By March 2016, we had pitched nine institutional firms and 72 people directly. We sent more than 200 other emails and, more often than not, messages were met with nos and meetings went nowhere. Then, a few important things happened.

  • One of the four individuals who gave money at the start of the fundraise happened to be a well-known super-rich guy. He generously suggested we throw a happy hour at his home to cultivate more investors. People we had been trying to reach mysteriously became available and this resulted in us meeting…
  • …A lady who was a member of a women’s investment circle. Though she was not interested in the Ovenly opportunity herself, she liked me and suggested that we enter her group’s pitch competition (where I finally met some female investors). Long story short: I came, I pitched, and I won (beating 800 other companies), receiving about a quarter of what we needed to hit our goal.
  • The women who invested through that group introduced us to their friends, and through them we found another small tranche of cash.
  • Sometime in May 2016, toward the end of the round, I emailed those who had already invested and asked for more money from them, resulting in more money raised.


Ultimately, it took us seven months to close $940,000 from 16 investors. During that window, Agatha and I spent about 20 hours per week networking, taking meetings, and delivering our pitch on top of functioning in our day-to-day roles as COO and CEO, respectively.

We reached our goal in the end, but after spending so much time researching and speaking to businesspeople for advice, why, then, did I feel like I had been so ill-prepared? A couple of reasons, I think: First, I was talking to people whose experiences were different from mine—primarily white men outside of the food world, because those were the types I knew who had raised money. Second, there just is not a lot of info out there about non-venture-capital investment for small companies. And third, it turns out a lot of people didn’t feel comfortable admitting to me how hard it had been for them to raise money.

There’s no reason why I shouldn’t have known any of this, and there’s no reason you shouldn’t, either. So, while putting together this article, I reached out to 65 other founders to get a better sense of how their fundraising experiences compared with my own. I asked the respondents to be honest and transparent about their processes and the barriers they faced. Thirty of them replied.

The companies they started were in diverse industries—from homewares to coffee to financial services—and they raised varying amounts of money—from $50,000 to $10,000,000—but they all had one main challenge: Lack of access to money in one form or another (debt capital, equity investment, smart money, or institutional investors) when they were starting out. Other challenges included discrimination (which almost half of the founders, men and women, I spoke to said they felt they’d faced), as well as the sheer length and difficulty of the fundraising process. Included below are insights and advice that, along with my story, I hope may help you launch or grow your own company.

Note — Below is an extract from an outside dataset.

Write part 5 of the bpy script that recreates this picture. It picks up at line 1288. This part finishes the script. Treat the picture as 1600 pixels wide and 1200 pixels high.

"Almost no investor will tell you the real, often nuanced, reason they’re saying no. But in the beginning, our noes were because our category (food and cooking) wasn’t popular among venture investors, and we were viewed as two ‘editors’ with no business experience. Our domain expertise and reputations did not help us nearly as much as we thought they should."


"Spend some time ‘dating’ investors before you marry one of them. And don’t sign with the first company who offers you money, as temping as it might be. The right investor relationship is crucial, and it comes down to more than money—culture, vision, and commitment to quality should be equally weighed."


"We had to learn the hard way that no one ever actually says no. After our first few VC meetings, we took their feedback so seriously and changed aspects of our business to look the way we thought they wanted us to look. Finally, one of our advisers clued us in to the fact that no one wants to say no, so they just come up with something to say, and if you took it all to heart you’d be chasing your tail directly away from your core business."


"I think the biggest thing we learned is that it’s easier to raise money for either a business/idea that doesn’t exist or a company over a certain revenue amount. Usually north of 10–15 million dollars."



“Most people let themselves languish in the purgatory of planning, trying to make everything perfect. But the truth is, most funders decide in the first five minutes or less. It’s in their gut. So get your plan out there and don’t waste time. Don’t ask, don’t get.”


“Raising money really requires confidence. It was very hard not to question myself constantly. I think as a woman, we play the ‘nice’ card too much and doubt ourselves too much.”


“I would say the hardest challenge for me has been understanding how to communicate struggles and challenges with investors. I always want to please, and have found myself shutting down when I had less-than-ideal news to deliver.”


“You should vet investors as much as—if not more than—they vet you. Very key to realize you are bringing a huge opportunity to investors, and you can’t have them hampering the potentially massive growth/evolution of your company.”

1 Ovenly has been named one of the best bakeries in New York City by Time Out New York, the Village Voice, and many food blogs and media sources. Ovenly baked goods have won the praise of the New York Times, Food52, the Wall Street Journal, Eater, Serious Eats, Saveur, and many others.

2 According to data compiled by Fundable, only 0.91 percent of startups are funded by angel investors.

3 According to the Small Business Administration, “The major constraint limiting the growth, expansion, and wealth creation of small firms—especially women- and minority-owned businesses— is inadequate capital.”

4 Bloomberg stated that, in 2015, the year I started to raise money, of the $63.3 billion in venture capital invested, only about 7 percent went to companies that had one female founder. The rest went to male-only-founded companies.

5 As reported by Forbes , fewer than 1 percent of American venture capital-backed founders are black.

6 According to the Small Business Association, 75 percent of entrepreneurs relied on personal savings to start companies, while only around 12 percent received loans. Fewer than 6 percent received other sources of cash from sources like venture capital or grants.

7 The earnings before interest, taxation, depreciation, and amortization of one store or unit of a business.

8 In a study by Pitchbook reported on by Fortune, in 2017, all-women teams received only $1.8 billion of the $85 billion invested.